Sunday, August 22, 2010

The lone voice of reason

Thomas Hoenig the president of the Federal Reserve Bank of Kansas City may be the only member of the Federal Open Market Committee who is willing to honestly review the role of the Federal Reserve Bank in our recent financial crisis.

The Federal Open Market Committee (FOMC) consists of twelve members--the seven members of the Board of Governors of the Federal Reserve System; the president of the Federal Reserve Bank of New York; and four of the remaining eleven Reserve Bank presidents, who serve one-year terms on a rotating basis.

The FOMC holds eight regularly scheduled meetings per year. At these meetings, the Committee reviews economic and financial conditions, determines the appropriate stance of monetary policy, and assesses the risks to its long-run goals of price stability and sustainable economic growth.
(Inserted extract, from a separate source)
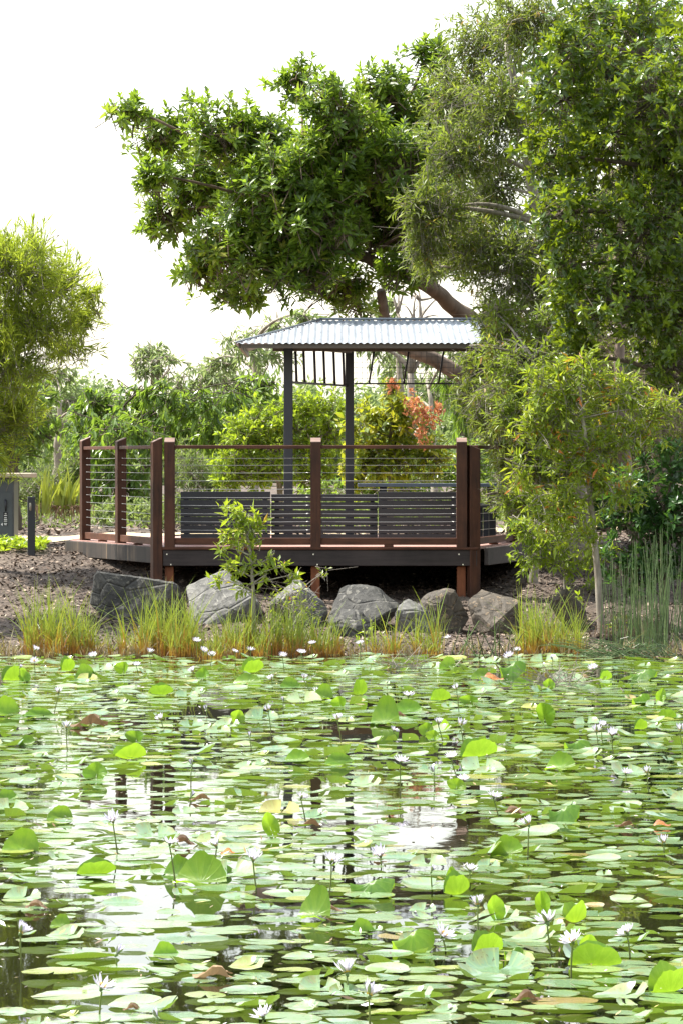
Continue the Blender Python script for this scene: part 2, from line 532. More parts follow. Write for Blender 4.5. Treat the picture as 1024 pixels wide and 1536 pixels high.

The FOMC determines Federal Reserve polices that control short term interest rates.

In the following article Thomas Hoenig is quoted after the most recent FOMC meeting:


http://www.kansascity.com/2010/08/13/2149021/kc-federal-reserve-president-rips.html

Here are some of his remarks:
The Federal Reserve’s zero-interest-rate policy amounts to a “dangerous gamble” that may be holding back the recovery and risking a repeat of the financial crisis that put us here, the president of the Federal Reserve Bank of Kansas City said Friday.

Hoenig said low interest rates and lax regulation during a deflation scare in 2003 helped bring about the debt-driven boom and subsequent financial collapse. And the Fed is risking a future crisis.

“If we again leave rates too low too long out of our uneasiness over the strength of the recovery and our intense desire to avoid recession at all costs, we are risking a repeat of past errors and the consequences they bring,” Hoenig said.
 I agree with Thomas Hoenig. The Federal Reserve held interest rates too low for too long causing an orgy of excess speculation. The current zero interest rate policies of the Federal Reserve will cause the same phenomenon to occur at some point in the future.